What to work on. Return the lines where the word "from" occurs.

Data.

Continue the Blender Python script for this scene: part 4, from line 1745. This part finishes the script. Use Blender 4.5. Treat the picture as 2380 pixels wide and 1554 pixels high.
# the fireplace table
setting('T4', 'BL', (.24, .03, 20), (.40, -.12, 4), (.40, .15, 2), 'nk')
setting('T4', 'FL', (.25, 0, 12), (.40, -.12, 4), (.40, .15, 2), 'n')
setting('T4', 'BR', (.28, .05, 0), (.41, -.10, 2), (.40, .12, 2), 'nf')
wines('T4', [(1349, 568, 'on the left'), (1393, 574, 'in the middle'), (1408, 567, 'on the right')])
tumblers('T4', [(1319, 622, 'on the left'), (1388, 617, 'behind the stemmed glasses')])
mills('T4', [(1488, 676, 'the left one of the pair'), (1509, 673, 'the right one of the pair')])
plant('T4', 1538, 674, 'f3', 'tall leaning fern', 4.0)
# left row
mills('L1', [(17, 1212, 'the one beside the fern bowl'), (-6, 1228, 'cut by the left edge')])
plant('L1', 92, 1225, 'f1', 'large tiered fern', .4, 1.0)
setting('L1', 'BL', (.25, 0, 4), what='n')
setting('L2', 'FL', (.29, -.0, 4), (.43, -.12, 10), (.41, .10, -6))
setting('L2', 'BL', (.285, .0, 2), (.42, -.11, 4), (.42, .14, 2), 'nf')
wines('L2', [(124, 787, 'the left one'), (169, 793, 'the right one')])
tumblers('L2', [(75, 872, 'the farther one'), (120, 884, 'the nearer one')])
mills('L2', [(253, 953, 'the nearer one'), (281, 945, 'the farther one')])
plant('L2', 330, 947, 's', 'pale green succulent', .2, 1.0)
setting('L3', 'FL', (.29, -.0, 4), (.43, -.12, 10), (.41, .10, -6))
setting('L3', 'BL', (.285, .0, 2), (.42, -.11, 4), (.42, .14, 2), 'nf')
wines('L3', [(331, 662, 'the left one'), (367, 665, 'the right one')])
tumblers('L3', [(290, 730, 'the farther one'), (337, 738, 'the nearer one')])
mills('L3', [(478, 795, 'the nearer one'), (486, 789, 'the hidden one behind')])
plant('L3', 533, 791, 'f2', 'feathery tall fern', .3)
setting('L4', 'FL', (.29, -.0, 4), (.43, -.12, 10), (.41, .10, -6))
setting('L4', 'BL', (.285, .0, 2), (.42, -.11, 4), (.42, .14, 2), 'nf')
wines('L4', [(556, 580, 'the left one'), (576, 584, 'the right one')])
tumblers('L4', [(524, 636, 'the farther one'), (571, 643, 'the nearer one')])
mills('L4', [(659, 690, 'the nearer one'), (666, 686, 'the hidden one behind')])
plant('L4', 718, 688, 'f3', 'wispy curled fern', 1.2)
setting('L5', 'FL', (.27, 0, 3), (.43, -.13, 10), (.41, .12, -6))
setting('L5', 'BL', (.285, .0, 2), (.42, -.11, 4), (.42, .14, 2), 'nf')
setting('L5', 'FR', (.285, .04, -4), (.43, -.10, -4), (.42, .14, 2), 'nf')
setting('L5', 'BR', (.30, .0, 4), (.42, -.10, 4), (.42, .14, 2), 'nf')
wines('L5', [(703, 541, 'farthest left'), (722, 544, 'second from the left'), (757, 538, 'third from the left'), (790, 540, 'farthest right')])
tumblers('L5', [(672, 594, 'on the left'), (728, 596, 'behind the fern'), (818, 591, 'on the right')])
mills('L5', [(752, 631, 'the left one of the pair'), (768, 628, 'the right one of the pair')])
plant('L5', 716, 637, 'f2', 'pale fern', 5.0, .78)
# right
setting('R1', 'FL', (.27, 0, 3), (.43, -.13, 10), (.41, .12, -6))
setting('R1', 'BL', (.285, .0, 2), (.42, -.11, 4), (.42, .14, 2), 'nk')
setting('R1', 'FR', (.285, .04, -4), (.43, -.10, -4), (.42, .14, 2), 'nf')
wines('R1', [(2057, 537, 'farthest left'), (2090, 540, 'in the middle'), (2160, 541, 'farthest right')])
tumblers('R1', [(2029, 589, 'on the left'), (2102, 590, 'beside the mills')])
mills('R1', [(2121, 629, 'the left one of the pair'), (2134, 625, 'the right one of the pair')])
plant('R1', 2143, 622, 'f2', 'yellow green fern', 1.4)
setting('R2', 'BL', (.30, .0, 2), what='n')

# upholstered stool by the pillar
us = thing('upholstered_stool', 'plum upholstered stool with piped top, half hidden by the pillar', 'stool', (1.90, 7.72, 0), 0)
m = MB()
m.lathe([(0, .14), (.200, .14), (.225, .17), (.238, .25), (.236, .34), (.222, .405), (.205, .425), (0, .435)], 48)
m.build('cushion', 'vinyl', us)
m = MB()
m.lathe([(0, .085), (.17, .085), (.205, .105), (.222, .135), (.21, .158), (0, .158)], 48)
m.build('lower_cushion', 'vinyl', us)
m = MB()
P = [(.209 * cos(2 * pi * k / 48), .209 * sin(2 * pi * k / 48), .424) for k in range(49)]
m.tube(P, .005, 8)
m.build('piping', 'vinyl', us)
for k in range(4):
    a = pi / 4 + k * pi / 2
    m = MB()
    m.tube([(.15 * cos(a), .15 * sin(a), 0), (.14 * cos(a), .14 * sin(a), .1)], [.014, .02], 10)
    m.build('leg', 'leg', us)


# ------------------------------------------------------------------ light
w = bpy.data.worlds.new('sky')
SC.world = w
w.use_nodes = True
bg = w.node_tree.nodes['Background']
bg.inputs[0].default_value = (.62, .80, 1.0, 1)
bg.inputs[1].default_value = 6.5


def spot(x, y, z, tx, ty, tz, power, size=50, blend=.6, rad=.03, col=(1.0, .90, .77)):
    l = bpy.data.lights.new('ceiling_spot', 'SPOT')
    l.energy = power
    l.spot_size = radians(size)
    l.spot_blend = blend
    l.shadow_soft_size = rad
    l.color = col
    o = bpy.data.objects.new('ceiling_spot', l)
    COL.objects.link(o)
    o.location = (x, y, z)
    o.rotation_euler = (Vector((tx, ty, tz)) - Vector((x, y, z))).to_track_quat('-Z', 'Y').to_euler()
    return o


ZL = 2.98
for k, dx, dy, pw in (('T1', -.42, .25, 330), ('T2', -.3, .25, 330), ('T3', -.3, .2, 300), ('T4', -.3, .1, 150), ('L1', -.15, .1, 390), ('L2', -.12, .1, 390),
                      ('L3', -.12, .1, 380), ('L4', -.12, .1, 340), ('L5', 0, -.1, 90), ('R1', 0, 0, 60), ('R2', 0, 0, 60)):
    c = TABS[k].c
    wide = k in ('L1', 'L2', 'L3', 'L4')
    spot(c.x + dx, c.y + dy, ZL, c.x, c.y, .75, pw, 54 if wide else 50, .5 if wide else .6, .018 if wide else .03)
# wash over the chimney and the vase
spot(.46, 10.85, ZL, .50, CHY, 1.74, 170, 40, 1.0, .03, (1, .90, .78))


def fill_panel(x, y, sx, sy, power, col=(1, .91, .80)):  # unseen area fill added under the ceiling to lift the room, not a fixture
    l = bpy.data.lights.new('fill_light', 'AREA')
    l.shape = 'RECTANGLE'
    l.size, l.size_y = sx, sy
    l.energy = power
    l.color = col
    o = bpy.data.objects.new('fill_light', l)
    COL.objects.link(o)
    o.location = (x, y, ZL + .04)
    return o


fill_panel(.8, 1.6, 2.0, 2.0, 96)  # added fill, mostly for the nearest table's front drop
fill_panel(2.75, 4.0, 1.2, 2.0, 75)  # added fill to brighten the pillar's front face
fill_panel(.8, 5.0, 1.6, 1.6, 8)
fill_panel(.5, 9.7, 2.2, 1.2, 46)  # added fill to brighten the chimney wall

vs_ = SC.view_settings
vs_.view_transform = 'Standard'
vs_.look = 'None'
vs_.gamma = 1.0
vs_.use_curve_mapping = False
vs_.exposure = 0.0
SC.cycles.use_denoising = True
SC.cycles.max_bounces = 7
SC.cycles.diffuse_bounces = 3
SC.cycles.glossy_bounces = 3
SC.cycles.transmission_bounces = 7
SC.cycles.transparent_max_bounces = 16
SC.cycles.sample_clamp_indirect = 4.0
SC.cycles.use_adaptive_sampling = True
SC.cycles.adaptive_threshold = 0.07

Correct output.
Continue the Blender Python script for this scene: part 4, from line 1745. This part finishes the script. Use Blender 4.5. Treat the picture as 2380 pixels wide and 1554 pixels high.
wines('L5', [(703, 541, 'farthest left'), (722, 544, 'second from the left'), (757, 538, 'third from the left'), (790, 540, 'farthest right')])